**Given request:** Starting with the first line of the data below, copy each line up to and including the one containing "sc.camera = cam". Pictures stay out.

── Dataset extract ──

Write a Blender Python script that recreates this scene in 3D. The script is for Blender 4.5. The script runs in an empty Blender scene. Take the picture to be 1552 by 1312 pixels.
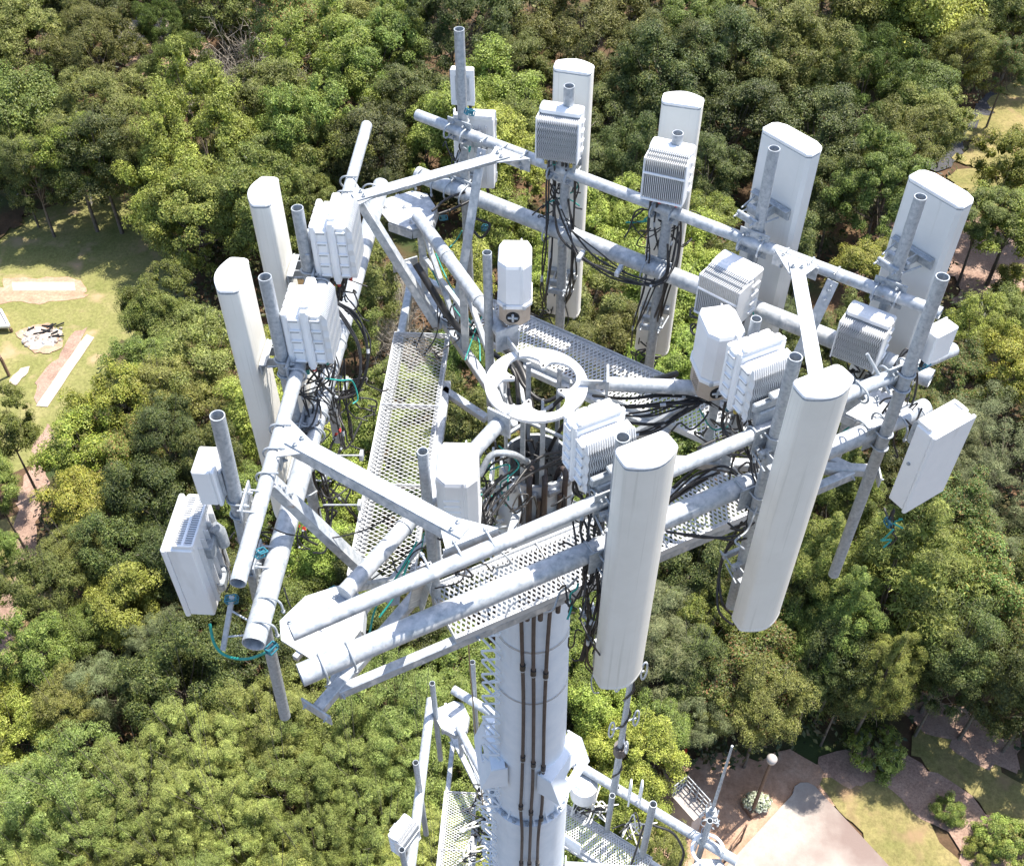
import bpy, math, random
import numpy as np
from mathutils import Vector, Matrix, noise
PI = math.pi
random.seed(7)
rng = np.random.default_rng(11)
sc = bpy.context.scene
COL = sc.collection

# ------------------------------------------------------------------ camera
CAM = np.array((0.1402, -4.639, 4.6012))
YAW, DEP, ROLL = math.radians(93.6244), math.radians(47.5764), math.radians(-0.189)
FPX = 1673.18          # focal length in pixels of a 1552 px wide frame
fw = np.array((math.cos(YAW)*math.cos(DEP), math.sin(YAW)*math.cos(DEP), -math.sin(DEP)))
r0 = np.array((math.sin(YAW), -math.cos(YAW), 0.0))
u0 = np.cross(r0, fw)
rt = math.cos(ROLL)*r0 + math.sin(ROLL)*u0
up = -math.sin(ROLL)*r0 + math.cos(ROLL)*u0
cd = bpy.data.cameras.new('camera')
cam = bpy.data.objects.new('camera', cd)
COL.objects.link(cam)
cd.sensor_fit = 'HORIZONTAL'
cd.sensor_width = 36
cd.lens = 36*FPX/1552
cd.clip_start = 0.1
cd.clip_end = 2000
cam.matrix_world = Matrix(((rt[0], up[0], -fw[0], CAM[0]), (rt[1], up[1], -fw[1], CAM[1]), (rt[2], up[2], -fw[2], CAM[2]), (0, 0, 0, 1)))
sc.camera = cam

# ------------------------------------------------------------------ light
SUN_EL, SUN_AZ = 66.0, 44.0     # azimuth counter-clockwise from +x
w = bpy.data.worlds.new('World')
sc.world = w
w.use_nodes = True
nt = w.node_tree
bg = nt.nodes['Background']
sky = nt.nodes.new('ShaderNodeTexSky')
sky.sky_type = 'NISHITA'
sky.sun_disc = False
sky.sun_elevation = math.radians(SUN_EL)
sky.sun_rotation = math.radians(90-SUN_AZ)
sky.air_density = 1.0
sky.dust_density = 1.5
sky.ozone_density = 1.0
nt.links.new(sky.outputs[0], bg.inputs[0])
bg.inputs[1].default_value = 0.15
sl = bpy.data.lights.new('sun', 'SUN')
sl.energy = 4.7
sl.angle = math.radians(0.53)
sl.color = (1.0, 0.94, 0.85)
sun = bpy.data.objects.new('sun', sl)
COL.objects.link(sun)
sd = Vector((math.cos(math.radians(SUN_AZ))*math.cos(math.radians(SUN_EL)), math.sin(math.radians(SUN_AZ))*math.cos(math.radians(SUN_EL)), math.sin(math.radians(SUN_EL))))
sun.rotation_euler = sd.to_track_quat('Z', 'Y').to_euler()
sun.location = (20, 20, 60)
sc.view_settings.view_transform = 'Standard'
sc.view_settings.look = 'None'
sc.view_settings.gamma = 1
sc.view_settings.use_curve_mapping = False
sc.view_settings.exposure = 1.0

# ------------------------------------------------------------------ helpers
G = 40.0      # the ground lies this far below the antenna platform

def ray(U, V):
    return fw*FPX + rt*(U-776) - up*(V-656)

def P(U, V, z):
    d = ray(U, V)
    return CAM + d*((z-CAM[2])/d[2])

def proj(q):
    d = np.array(q, float)-CAM
    zz = d@fw
    return 776+FPX*(d@rt)/zz, 656-FPX*(d@up)/zz

def tag(o, label=None, cat=None, group=None, kind=None):
    if label: o['label'] = label
    if cat: o['category'] = cat
    if group: o['group'] = group
    if kind: o['kind'] = kind
    return o

def empty(name, loc=(0, 0, 0), rz=0.0, rx=0.0, parent=None):
    o = bpy.data.objects.new(name, None)
    o.empty_display_size = 0.1
    COL.objects.link(o)
    o.location = Vector([float(c) for c in loc])
    o.rotation_euler = (rx, 0, rz)
    if parent: o.parent = parent
    return o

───

**Written solution:**
Write a Blender Python script that recreates this scene in 3D. The script is for Blender 4.5. The script runs in an empty Blender scene. Take the picture to be 1552 by 1312 pixels.
import bpy, math, random
import numpy as np
from mathutils import Vector, Matrix, noise
PI = math.pi
random.seed(7)
rng = np.random.default_rng(11)
sc = bpy.context.scene
COL = sc.collection

# ------------------------------------------------------------------ camera
CAM = np.array((0.1402, -4.639, 4.6012))
YAW, DEP, ROLL = math.radians(93.6244), math.radians(47.5764), math.radians(-0.189)
FPX = 1673.18          # focal length in pixels of a 1552 px wide frame
fw = np.array((math.cos(YAW)*math.cos(DEP), math.sin(YAW)*math.cos(DEP), -math.sin(DEP)))
r0 = np.array((math.sin(YAW), -math.cos(YAW), 0.0))
u0 = np.cross(r0, fw)
rt = math.cos(ROLL)*r0 + math.sin(ROLL)*u0
up = -math.sin(ROLL)*r0 + math.cos(ROLL)*u0
cd = bpy.data.cameras.new('camera')
cam = bpy.data.objects.new('camera', cd)
COL.objects.link(cam)
cd.sensor_fit = 'HORIZONTAL'
cd.sensor_width = 36
cd.lens = 36*FPX/1552
cd.clip_start = 0.1
cd.clip_end = 2000
cam.matrix_world = Matrix(((rt[0], up[0], -fw[0], CAM[0]), (rt[1], up[1], -fw[1], CAM[1]), (rt[2], up[2], -fw[2], CAM[2]), (0, 0, 0, 1)))
sc.camera = cam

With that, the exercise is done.